> _GIVEN EXERCISE_
Exactly the lines from the start of the data below through the line that contains "scn.camera = cam_o" are to be copied, with pictures left out.

> _3D scene scripts_

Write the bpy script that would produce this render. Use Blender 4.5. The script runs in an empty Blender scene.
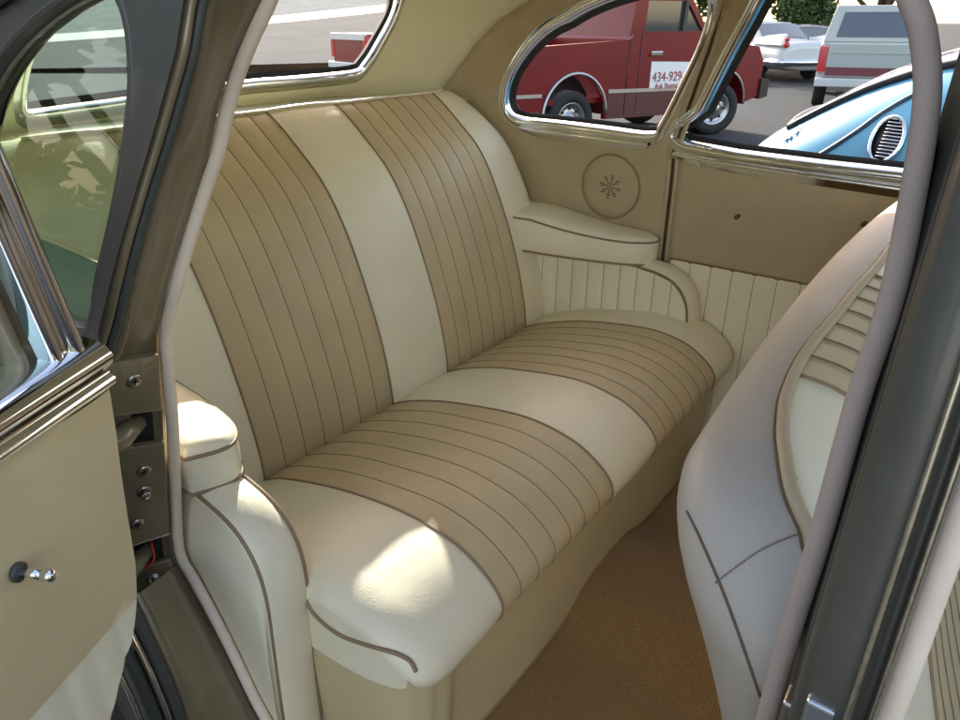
import bpy, bmesh, math, random
from math import sin, cos, pi, radians, sqrt, atan2
from mathutils import Vector, Matrix
from mathutils.bvhtree import BVHTree
from mathutils.geometry import delaunay_2d_cdt
random.seed(7)
scn = bpy.context.scene
COL = scn.collection

# ------------------------------------------------------------------ camera
# world: X = across the car to its far side, Y = towards the car's tail, Z up,
# z = 0 the carpet of the car, ground at GZ
GZ = -0.42
F_PX, HY, VX = 700.0, 20.0, 1050.0
EYE = Vector((0, 0, 1.08))
th = math.atan((360 - HY) / F_PX)
ya = math.atan((VX - 480) * cos(th) / F_PX)
_fw = Vector((cos(ya), sin(ya), 0)); CR = Vector((sin(ya), -cos(ya), 0))
CF = _fw * cos(th) - Vector((0, 0, 1)) * sin(th); CU = CR.cross(CF)
cam = bpy.data.cameras.new('camera'); cam_o = bpy.data.objects.new('camera', cam); COL.objects.link(cam_o)
cam.sensor_width = 36; cam.lens = 36 * F_PX / 960; cam.clip_start = 0.02; cam.clip_end = 2000
cam_o.matrix_world = Matrix(((CR.x, CU.x, -CF.x, EYE.x), (CR.y, CU.y, -CF.y, EYE.y), (CR.z, CU.z, -CF.z, EYE.z), (0, 0, 0, 1)))
scn.camera = cam_o

# ------------------------------------------------------------------ light
SUN = Vector((0.97, 1.0, 0.725)).normalized()      # direction towards the sun
w = bpy.data.worlds.new('World'); scn.world = w; w.use_nodes = True
nt = w.node_tree; bg = nt.nodes['Background']
sky = nt.nodes.new('ShaderNodeTexSky'); sky.sky_type = 'NISHITA'; sky.sun_disc = False
sky.sun_elevation = math.asin(SUN.z); sky.sun_rotation = atan2(SUN.x, SUN.y)
sky.air_density = 1.0; sky.dust_density = 1.5
tint = nt.nodes.new('ShaderNodeVectorMath'); tint.operation = 'MULTIPLY'; tint.inputs[1].default_value = (1.19, .94, .80)   # the camera's white balance for shade
nt.links.new(sky.outputs[0], tint.inputs[0]); nt.links.new(tint.outputs[0], bg.inputs[0]); bg.inputs[1].default_value = 0.15
sl = bpy.data.lights.new('sun', 'SUN'); sl.energy = 2.0; sl.angle = radians(0.55); sl.color = (1, .95, .87)
so = bpy.data.objects.new('sun', sl); COL.objects.link(so); so.rotation_euler = SUN.to_track_quat('Z', 'Y').to_euler()
scn.view_settings.view_transform = 'Standard'; scn.view_settings.look = 'None'
scn.view_settings.exposure = 2.32; scn.view_settings.gamma = 1
scn.cycles.max_bounces = 12; scn.cycles.diffuse_bounces = 8; scn.cycles.transparent_max_bounces = 16
scn.cycles.sample_clamp_indirect = 6

# ------------------------------------------------------------------ measuring helpers
def ray(u, v): return CF * F_PX + CR * (u - 480) + CU * (360 - v)
def on_plane(u, v, ax, val):
    d = ray(u, v); return EYE + d * ((val - EYE[ax]) / d[ax])
def proj(p):
    d = Vector(p) - EYE; k = F_PX / d.dot(CF); return 480 + k * d.dot(CR), 360 - k * d.dot(CU)

# plan of the passenger shell: s runs from the far side, round the tail, to the near side
SA, SL, SW = 0.95, 0.90, 0.60
def sp(t, k=.035): return k * math.log1p(math.exp(max(-30, min(30, t / k))))
def XF(v, d): return 1.72 - .25 * sp(v - .78) + d
def XN(v, d): return .36 + .25 * sp(v - .78) - d
def YR(v, d): return 1.60 - .75 * sp(v - .88, .02) + d
EX = 2 / 2.5
def S(s, v, d=0.0):
    if s <= SA: return Vector((XF(v, d), s, v))
    if s <= SA + SL:
        a = (s - SA) / SL * pi / 2
        return Vector((1.35 + (XF(v, d) - 1.35) * max(0, cos(a)) ** EX, SA + (YR(v, d) - SA) * sin(a) ** EX, v))
    if s <= SA + SL + SW: return Vector((1.35 - (s - SA - SL), YR(v, d), v))
    if s <= SA + 2 * SL + SW:
        a = (1 - (s - SA - SL - SW) / SL) * pi / 2
        return Vector((.75 - (.75 - XN(v, d)) * max(0, cos(a)) ** EX, SA + (YR(v, d) - SA) * max(0, sin(a)) ** EX, v))
    return Vector((XN(v, d), SA - (s - SA - 2 * SL - SW), v))
SN = 2 * SA + 2 * SL + SW                      # near side: s = SN - Y
def on_shell(u, v, s, z, d=0.0):
    for i in range(50):
        e = 1e-4
        a, b = proj(S(s, z, d)); a -= u; b -= v
        if abs(a) + abs(b) < .05: break
        a1, b1 = proj(S(s + e, z, d)); a2, b2 = proj(S(s, z + e, d))
        j11, j21, j12, j22 = (a1 - u - a) / e, (b1 - v - b) / e, (a2 - u - a) / e, (b2 - v - b) / e
        D = j11 * j22 - j12 * j21
        ds = -(a * j22 - b * j12) / D; dz = -(b * j11 - a * j21) / D
        s += max(-.12, min(.12, ds)); z += max(-.12, min(.12, dz))
    return (s, z)

# ------------------------------------------------------------------ mesh helpers
def make(name, verts, faces, mats, parent=None, smooth=True, mi=None, solid=0, off=-1, bevel=0, angle=None):
    me = bpy.data.meshes.new(name); me.from_pydata([tuple(v) for v in verts], [], faces)
    if not isinstance(mats, (list, tuple)): mats = [mats]
    for m in mats: me.materials.append(m)
    if mi: me.polygons.foreach_set('material_index', mi)
    me.polygons.foreach_set('use_smooth', [smooth] * len(faces))
    me.update()
    o = bpy.data.objects.new(name, me); COL.objects.link(o)
    if parent is not None:
        o.parent = parent
        o.matrix_parent_inverse = parent_inv(parent)
    if solid:
        m = o.modifiers.new('solid', 'SOLIDIFY'); m.thickness = solid; m.offset = off
    if bevel:
        m = o.modifiers.new('bevel', 'BEVEL'); m.width = bevel; m.segments = 3; m.limit_method = 'ANGLE'; m.angle_limit = radians(35)
    if angle is not None and smooth:
        me.shade_smooth() if False else None
        m2 = me
        me.set_sharp_from_angle(angle=radians(angle))
    return o
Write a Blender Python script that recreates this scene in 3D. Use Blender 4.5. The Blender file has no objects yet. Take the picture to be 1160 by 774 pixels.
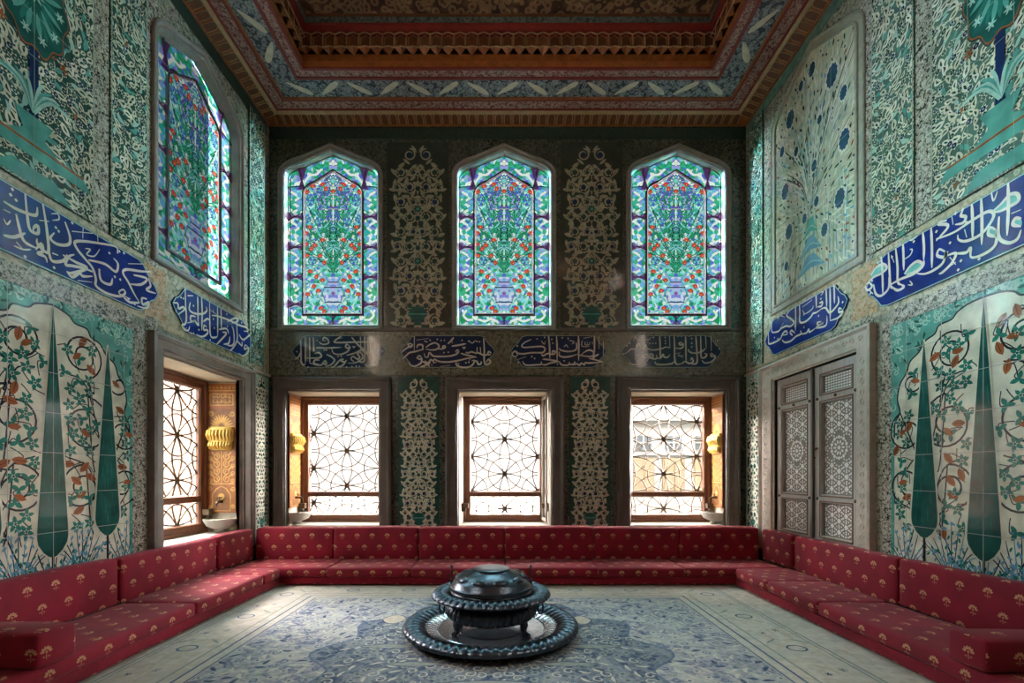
import bpy, bmesh, math, random
import numpy as np
from mathutils import Vector, geometry
PI = math.pi
C = bpy.context.scene.collection
sc = bpy.context.scene
H = 1.05                      # eye height
FP = 520.0                    # focal length in pixels of the 1160 px wide frame
WX, WY = 2.70, 5.20           # side walls at +-WX, back wall at WY
GLASS_T = .47                # how much daylight the coloured glass lets through
YN = -1.6                     # wall behind the viewpoint

# ------------------------------------------------------------------ materials
MATS = {}
class NT:
    """small helper round a node tree"""
    def __init__(s, name):
        s.mat = bpy.data.materials.new(name); s.mat.use_nodes = True
        s.t = s.mat.node_tree; s.t.nodes.clear()
        s.out = s.n('ShaderNodeOutputMaterial')
        MATS[name] = s.mat
    def n(s, typ, **kw):
        nd = s.t.nodes.new(typ)
        for k, v in kw.items(): setattr(nd, k, v)
        return nd
    def l(s, a, b): s.t.links.new(a, b)
    def co(s, kind='Object'):
        return s.n('ShaderNodeTexCoord').outputs[kind]
    def noise(s, vec, scale, detail=3, rough=.5, dist=0):
        n = s.n('ShaderNodeTexNoise'); n.inputs['Scale'].default_value = scale
        n.inputs['Detail'].default_value = detail; n.inputs['Roughness'].default_value = rough
        n.inputs['Distortion'].default_value = dist
        s.l(vec, n.inputs['Vector']); return n
    def voro(s, vec, scale, feature='F1', rand=1.0):
        n = s.n('ShaderNodeTexVoronoi', feature=feature); n.inputs['Scale'].default_value = scale
        n.inputs['Randomness'].default_value = rand
        s.l(vec, n.inputs['Vector']); return n
    def ramp(s, fac, stops, interp='LINEAR'):
        r = s.n('ShaderNodeValToRGB'); cr = r.color_ramp; cr.interpolation = interp
        while len(cr.elements) < len(stops): cr.elements.new(.5)
        for e, (p, c) in zip(cr.elements, stops):
            e.position = p; e.color = (*c, 1) if len(c) == 3 else c
        s.l(fac, r.inputs[0]); return r.outputs[0]
    def mix(s, fac, a, b, typ='MIX'):
        m = s.n('ShaderNodeMix', data_type='RGBA', blend_type=typ)
        for sock, v in ((m.inputs[0], fac), (m.inputs[6], a), (m.inputs[7], b)):
            if isinstance(v, (int, float)): sock.default_value = v
            elif isinstance(v, tuple): sock.default_value = (*v, 1) if len(v) == 3 else v
            else: s.l(v, sock)
        return m.outputs[2]
    def math(s, op, a, b=None, c=None, clamp=False):
        m = s.n('ShaderNodeMath', operation=op); m.use_clamp = clamp
        for i, v in enumerate((a, b, c)):
            if v is None: continue
            if isinstance(v, (int, float)): m.inputs[i].default_value = v
            else: s.l(v, m.inputs[i])
        return m.outputs[0]
    def principled(s, col, rough=.5, metallic=0, spec=.5, bump=None, bstr=.1, bdist=.01, coat=0, sheen=0):
        p = s.n('ShaderNodeBsdfPrincipled')
        if isinstance(col, tuple): p.inputs['Base Color'].default_value = (*col, 1)
        else: s.l(col, p.inputs['Base Color'])
        if isinstance(rough, (int, float)): p.inputs['Roughness'].default_value = rough
        else: s.l(rough, p.inputs['Roughness'])
        p.inputs['Metallic'].default_value = metallic
        p.inputs['Specular IOR Level'].default_value = spec
        p.inputs['Coat Weight'].default_value = coat
        p.inputs['Coat Roughness'].default_value = .08
        p.inputs['Sheen Weight'].default_value = sheen
        if bump is not None:
            b = s.n('ShaderNodeBump'); b.inputs['Strength'].default_value = bstr
            b.inputs['Distance'].default_value = bdist
            s.l(bump, b.inputs['Height']); s.l(b.outputs[0], p.inputs['Normal'])
        s.l(p.outputs[0], s.out.inputs[0]); return p

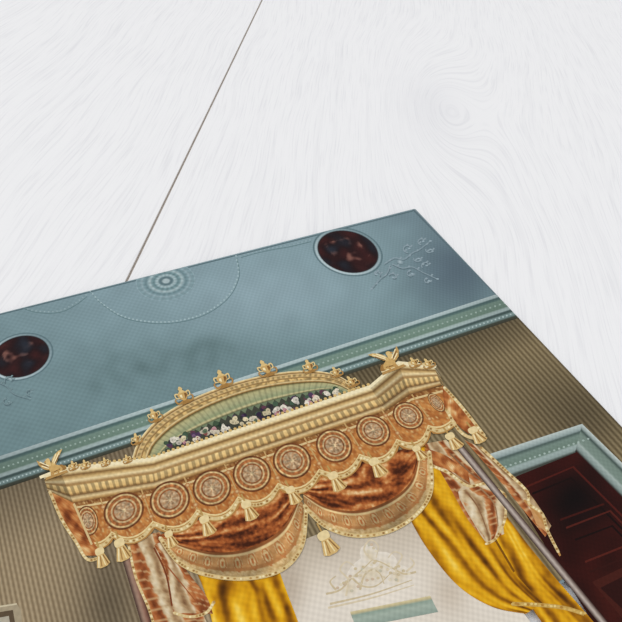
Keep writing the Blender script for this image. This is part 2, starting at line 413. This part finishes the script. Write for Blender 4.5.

> _ANSWER TO THIS TASK_
Write the bpy script that would produce this render. Use Blender 4.5. The script runs in an empty Blender scene.
import bpy, bmesh, math, random
from math import sin, cos, pi, radians, sqrt, atan2
from mathutils import Vector, Matrix
from mathutils.bvhtree import BVHTree
from mathutils.geometry import delaunay_2d_cdt
random.seed(7)
scn = bpy.context.scene
COL = scn.collection

# ------------------------------------------------------------------ camera
# world: X = across the car to its far side, Y = towards the car's tail, Z up,
# z = 0 the carpet of the car, ground at GZ
GZ = -0.42
F_PX, HY, VX = 700.0, 20.0, 1050.0
EYE = Vector((0, 0, 1.08))
th = math.atan((360 - HY) / F_PX)
ya = math.atan((VX - 480) * cos(th) / F_PX)
_fw = Vector((cos(ya), sin(ya), 0)); CR = Vector((sin(ya), -cos(ya), 0))
CF = _fw * cos(th) - Vector((0, 0, 1)) * sin(th); CU = CR.cross(CF)
cam = bpy.data.cameras.new('camera'); cam_o = bpy.data.objects.new('camera', cam); COL.objects.link(cam_o)
cam.sensor_width = 36; cam.lens = 36 * F_PX / 960; cam.clip_start = 0.02; cam.clip_end = 2000
cam_o.matrix_world = Matrix(((CR.x, CU.x, -CF.x, EYE.x), (CR.y, CU.y, -CF.y, EYE.y), (CR.z, CU.z, -CF.z, EYE.z), (0, 0, 0, 1)))
scn.camera = cam_o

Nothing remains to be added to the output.